I don’t know about anyone else but I really love an ‘adult sleepover’ – you know, when you stay over at a friend’s house (often with your kids) instead of having to dodge breathalisers or taxi driver small talk on your way home.
I mean, what’s not to love about staying in someone else’s house where they’re in charge of the meals and the dishes, you get to tuck your kids into beds made by someone else and then sit and drink and chat and laugh until the early hours of the night before rolling into yet another bed made by someone else? It’s perfection itself.
And so I was particularly pleased when the kids and I were recently invited by our good friends KC and MM to have a sleepover while my husband went un-flatpackin’ crazy with our new kitchen.
I am sad to report, however, that our sleepover became more about sleep than anything else. Both MM and I fell asleep on the couch during the last fifteen minutes of watching 80s classic ‘Heathers’ and KC ended up throwing a couple of blankets on me and dragging MM and herself to bed before it was even 9:30PM.
“You can’t let this be known,” KC told me the next morning. “My reputation as a party girl will be ruined forever more.”
(Now, I’m not sure where exactly she’s earned this reputation but I should add – to minimise damage control – that the last time KC came over to my house by herself she brought not one but TWO bottles of Prosseco and, handing them to me, gleefully exclaimed “I’m an enabler!!!”.)
Anyway, you’ll be pleased to know that we made up for our lack of a ‘Wild Night In’ with the grim discovery that Tiddles McGee and The Pixie were both hosting sizeable lice settlements on their scalps. KC and I subsequently got to sit outside for two hours in the freezing cold and occasional light rain shower while we carefully (and somewhat obsessively) combed through the kids’ hair in full daylight.
Yes, we are a pair of regular Good Time Gals.
Afterwards, KC kindly checked my scalp. Luckily, her extensive search uncovered only a small number of adult lice and no eggs.
“Let’s hope they were new arrivals and just didn’t have time to get into some hot louse-on-louse lovin’ action,” I remarked. “Unless, of course, they’re all females and it was hot louse-on-louse lesbotic lovin’ action. That’d be okay…”

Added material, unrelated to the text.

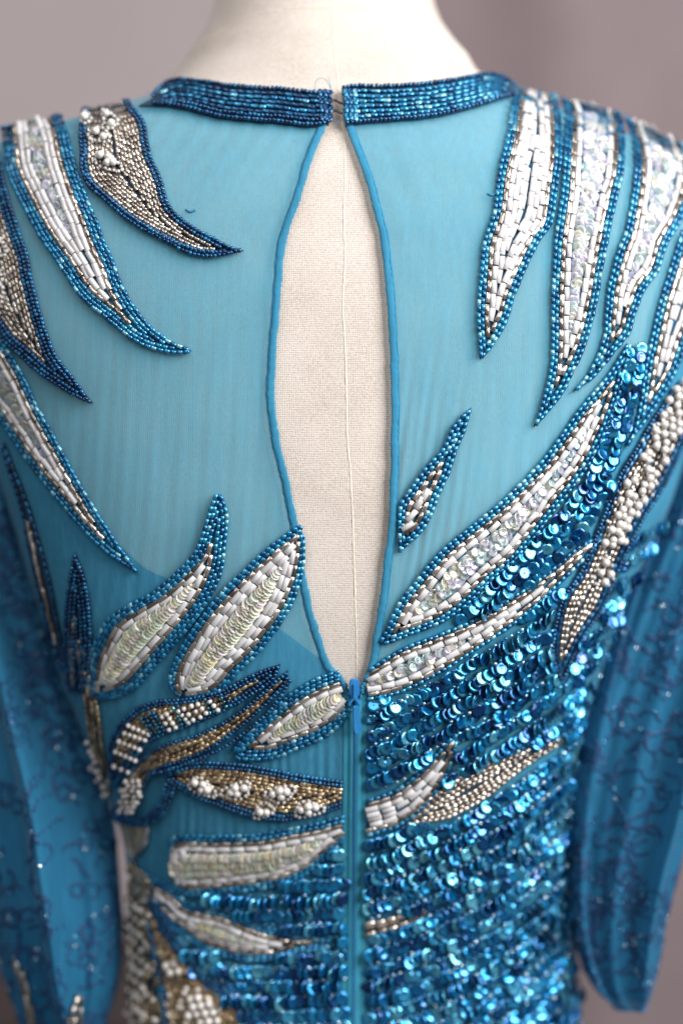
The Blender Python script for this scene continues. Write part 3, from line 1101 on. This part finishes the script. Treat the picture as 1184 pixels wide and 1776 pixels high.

At this point, MM passed by. Since he is a well-read sort, I thought I’d check my theory with him.
“Do you think there are lesbian lice, MM?” I asked.
“To be honest, I haven’t really thought about it,” he replied.
“Sure, you haven’t,” I said. “Sure.”
You see, I knew he would have. His mind has never been the same since I accidentally made him look at hardcore man-on-man porn.
Anyway, for the record, I’m hoping there really *are* lesbian lice and that those brave pioneers who chose to set up home on my scalp were some of them.
Unless, of course, they were progressive lesbian lice who had arranged a different sort of ‘adult sleepover’ with a gay lice couple on Tiddles McGee’s scalp before moving to mine… in which case, I think it’s fair to say that me and the lesbian lice are all fucked.